Marriage started out not as a civil liberty, but as an institution for the union of one man and one woman "forsaking all others." Marriage has only become a civil liberty as the Court has said it is. Marriage has been made a civil liberty in order to create a ground on which the institution could be fundamentally changed in law. This is not about the gay community and their civil liberties, it's about an institution.

Statistics are not an argument, they are indicative of an institution already weakened and at risk.

Whisky Prajer said...

Greetings, Anonymous - and welcome.

Thank you for your comments, and forgive me in advance for the ones I am about to make, because I suspect my grasp of the concepts you raise is rather tenuous. I also have a stew of cold rememdies messing with my own constitution, but here we go - some responsive thoughts:

"An institution already weakened and at risk." Speaking from an (admittedly warped) Anabaptist perspective, I wonder if celebrating our secular government's original institutionalization of marriage hasn't contributed to this threat you partially articulate. I also wonder just what this threat might be? The final annihilation of marriage? Debasement of religious standards? Further disintegration of the public compact? I suspect the last two, since humanity (straight, gay, secular, religious) seems absurdly determined to express marital commitment, even as it continually demonstrates a lack of will to carry through on the vows. If debasement is the concern, then I think it folly for a religious body to appeal to any form of government for protection and promotion of its values. Recognition is promotion enough - the claim evangelicals make regarding gay marriage.

But again, the Anabaptist in me can't help piping up: perhaps government recognition is the last sort of "help" any religion could want?

My Catholic friends refer to marriage as a sacrament, which is a concept I can commit to, heart and soul. Government decisions hold no sway over sacraments.

Also I have to comment that as I have witnessed it, the North American Evangelical Church has proven itself catastrophically incapable of dealing with homosexuality. Evangelical "remedies" to the issue have amounted to an existence of torment and despair. My experience is limited to formative years in three different evangelical congregations, and the stories of friends and family. I've heard counter-anecdotes to my own, but like the Apostle Thomas, until my hands are in the wounds I cannot believe.

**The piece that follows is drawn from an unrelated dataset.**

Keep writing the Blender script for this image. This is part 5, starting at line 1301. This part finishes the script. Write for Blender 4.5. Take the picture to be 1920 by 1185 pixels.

This prompts me to wonder if promoting values such as self-control and life-long fidelity aren't the greater Gospel values to be pursued? Anonymous, if this speculation qualifies me as a heretic, and your enemy, then it would indeed be a privilege were you to include me in your prayers and blessings.

DPR/"WP"

Anonymous said...

Thanks. It was starting to get a little lonely over here in my God-believing, Christ-following, gay-marriage-supporting little world.